The NDP has accused Smith’s government of twisting Lukaszuk’s petition as a lifeboat to force a separation vote, while a second petition spearheaded by separatists is tied up in the courts.

NDP committee member Rakhi Pancholi said the government has shown its true colours by orchestrating a separatist vote despite never campaigning on it.

“The UCP is absolutely, undeniably, 100 per cent a separatist party,” she told the committee. “There is no doubt now.”

Glubish sparred with Lukaszuk in the meeting and said the panel is simply delivering a vote that 400,000 Albertans asked for.

Glubish repeated that message in his social media post. “You don’t get to spend months telling 400,000 Albertans that their signatures will lead to a referendum, collect those signatures, meet the legal threshold, and then cry foul when someone moves to hold the referendum.

“That is not serious.

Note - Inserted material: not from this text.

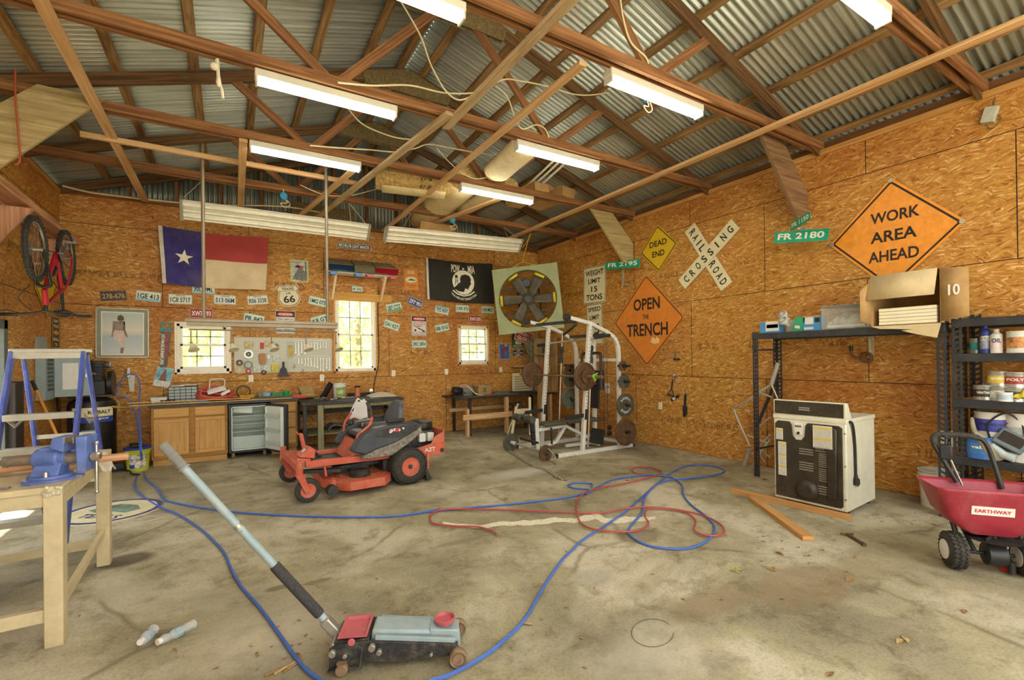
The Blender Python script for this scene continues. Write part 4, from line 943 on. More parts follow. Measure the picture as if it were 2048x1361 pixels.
# vertical truck sign by the left corner
fr, w_, h_ = wq('L', .01, (104, 632), (118.5, 636), (118.5, 698), (105, 696))
def bow(t, fr, w_, h_, d):
    g = G(); g.flat(fr, [(-.42*w_, -.045*h_), (-.15*w_, -.045*h_), (-.15*w_, -.08*h_), (.12*w_, -.08*h_), (.12*w_, -.045*h_), (.42*w_, -.045*h_), (.36*w_, .03*h_), (.15*w_, .03*h_), (.15*w_, .07*h_), (-.12*w_, .07*h_), (-.12*w_, .03*h_), (-.36*w_, .03*h_)], d); g.build('bow_tie_emblem', mat('emblem_gold', 'd8a63c', .5), t)
panel('truck_sign', fr, w_, h_, mat('sign_brown', '57492f', .6, var=.15), 'narrow brown truck sign with gold emblem by the left corner', [('CHEVY', 0, .36, .7, .09), ('TRUCK', 0, .2, .75, .09), ('REAL', 0, -.22, .75, .09), ('TX', 0, -.38, .4, .09)], LWH, border=.01, bcol=SWH, extra=bow)
# outlets
def outlet(wall, px, py, label, w_=.075, h_=.12, n=2):
    fr = wallp(wall, px, py, .004); t = thing('wall_outlet', label, 'outlet', tuple(fr.o), group='white wall outlets')
    g = G(); g.poly(fr, rrect(w_, h_, .006), -.004, .004); g.build('cover_plate', LWH, t, bevel=.001)
    for s_ in (-1, 1): g = G(); g.poly(fr, circ(.017, 12, 0, s_*.026, .014), .004, .006); g.build('socket', PAP, t)
for a in (('B', 502, 757.5, 'white outlet left below the pegboard'), ('B', 644, 756, 'white outlet below the right end of the pegboard'), ('B', 787, 747, 'white outlet right of the tall window'), ('B', 893, 744, 'white outlet left of the smallest window'), ('B', 1001.5, 740, 'white outlet under the blue poster'), ('R', 1320.5, 812, 'white outlet on the right wall below the hanging straps')): outlet(*a)
outlet('R', 1897, 878, 'double wide white outlet beside the paint shelf', .14, .17)
# junction box high on the right wall
fr, w_, h_ = wq('R', .06, (1965, 215), (1993, 210), (1990, 243), (1963, 245))
t = thing('wall_junction_box', 'grey square box high on the right wall with a loop of wire', 'junction box', tuple(fr.o))
g = G(); g.fbox(fr, -w_/2, w_/2, -h_/2, h_/2, -.058, .0); g.build('box_body', mat('box_grey', 'b3b39c', .5), t, bevel=.004)
g = G(); g.tube(spline([fr.p(.06, .0, -.04), fr.p(.09, -.06, -.04), fr.p(.04, -.13, -.04), fr.p(-.01, -.08, -.04)], 6), .005, 6); g.build('wire', mat('wire_brown', '6e5a38', .6), t); g = G(); g.tube([fr.p(-.0, h_/2, -.05), fr.p(-.01, .17, -.05)], .005, 6); g.build('wire', mat('wire_brown', '6e5a38', .6), t)
# ================================================================ left side: bicycle, ladder, bench with vise, compressor
RUB = mat('rubber_black', '38352d', .8, var=.3, scale=30, dirt='4a4435', dirt_amt=.4); STL = mat('bare_steel', '9a958a', .35, metal=.8, var=.1); CHR = mat('chrome', 'c9c8c0', .2, metal=.9, var=.05)
BKP = mat('black_paint', '22211d', .45, var=.2, dirt='4f4a3c', dirt_amt=.25); REDP = mat('bike_red', 'a8202c', .35, var=.08)
t = thing('bicycle_rail', 'wooden rail with bracket arms on the left wall holding the bicycle', 'rail', (XL, 7.4, 3.2))
RAILM = wood('rail_wood', '9b6440', 'cfa07a', gs=(1, 26))
g = G(); g.box2((XL+.003, 6.2, 3.22), (XL+.12, 9.25, 3.36)); g.box2((XL+.12, 6.2, 3.25), (XL+.3, 9.0, 3.33)); g.build('rail_beam', RAILM, t, bevel=.01)
for y in (6.95, 8.55):
    g = G(); g.hexa([(XL+.003, y-.02, 2.8), (XL+.06, y-.02, 2.8), (XL+.06, y+.02, 2.8), (XL+.003, y+.02, 2.8), (XL+.003, y-.02, 3.22), (XL+.34, y-.02, 3.22), (XL+.34, y+.02, 3.22), (XL+.003, y+.02, 3.22)]); g.build('bracket', RAILM, t)
bx = -1.70
t = thing('bicycle', 'red mountain bicycle hung upside down on the left wall', 'bicycle', (bx, 7.2, 2.1))
P2 = lambda y, z, x=0: V((bx+x, y, z))
FW, RW, BBK, HD0, HD1, SC_ = (6.72, 2.75), (7.80, 2.86), (7.40, 2.84), (6.99, 2.36), (7.04, 2.2), (7.62, 2.44)
for c, nm in ((FW, 'front_wheel'), (RW, 'rear_wheel')):
    w = thing(nm, None, None, tuple(P2(*c))); w.parent = t; w.location = P2(*c)-V((bx, 7.2, 2.1))
    c3 = P2(*c)
    g = G(); g.torus(c3, (1, 0, 0), .307, .027, 40, 8)
    for k in range(40):
        a = 2*PI*k/40
        for s_ in (-1, 1): g.box(c3+V((s_*.016, math.cos(a)*.333, math.sin(a)*.333)), (.016, .014, .014), mtx=M.Rotation(a, 3, 'X'))
    g.build('tyre', RUB, w)
    g = G(); g.torus(c3, (1, 0, 0), .276, .011, 40, 6); g.build('rim', STL, w)
    g = G()
    for k in range(28):
        a = 2*PI*k/28; g.tube([c3+V(((-1)**k*.025, 0, 0)), c3+V((0, math.cos(a)*.27, math.sin(a)*.27))], .0015, 4)
    g.build('spokes', STL, w)
    g = G(); g.cyl(c3+V((-.06, 0, 0)), c3+V((.06, 0, 0)), .02); g.lathe(c3+V((-.04, 0, 0)), (1, 0, 0), [(0, 0), (.07, 0), (.07, .003), (0, .003)], 20); g.build('hub', STL, w)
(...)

That is not honest.”

It has been a long and twisted journey involving the two petitions.

Lukaszuk began gathering signatures a year ago with the name Forever Canadian. Under previous provincial rules, he needed just under 300,000 signatures to force the government to consider the issue. Elections Alberta certified the petition at the end of the year.

Up until Wednesday, the government had done little to act on it, other than to send it to the committee for recommendations on how to proceed.

The competing separatist petition, organized by the group Stay Free Alberta, started strong then hit the ditch.

Its question: “Do you agree that the province of Alberta should cease to be a part of Canada to become an independent state?”

Under new legislation from Smith’s government, organizers needed roughly 178,000 names.

Last year, Elections Alberta asked the courts whether the question was constitutional. Before the judge could rule, Smith’s government changed the law again, voiding the agency’s right to put such questions to the courts.

The judge issued his ruling anyway, saying the question would indeed violate the Constitution.

Stay Free Alberta’s second attempt at a petition was issued in January, and three weeks ago the group submitted what it said was more than 300,000 signatures.

That petition was put in legal limbo last week. Several First Nations challenged it in court, arguing it violates treaty rights.

A judge agreed last week, and Smith promised to appeal what she called an “anti-democratic” decision.

The NDP has accused Smith of being both arsonist and firefighter, proclaiming she loves a united Canada while clearing the path for a vote on separation.

They say she’s walking a political tightrope, championing Canada to stay onside with most Albertans while clearing the path for a separation vote to appease hardliners in her caucus and party.

Smith has said she’s a Canadian patriot but voices of those disaffected deserve to be heard.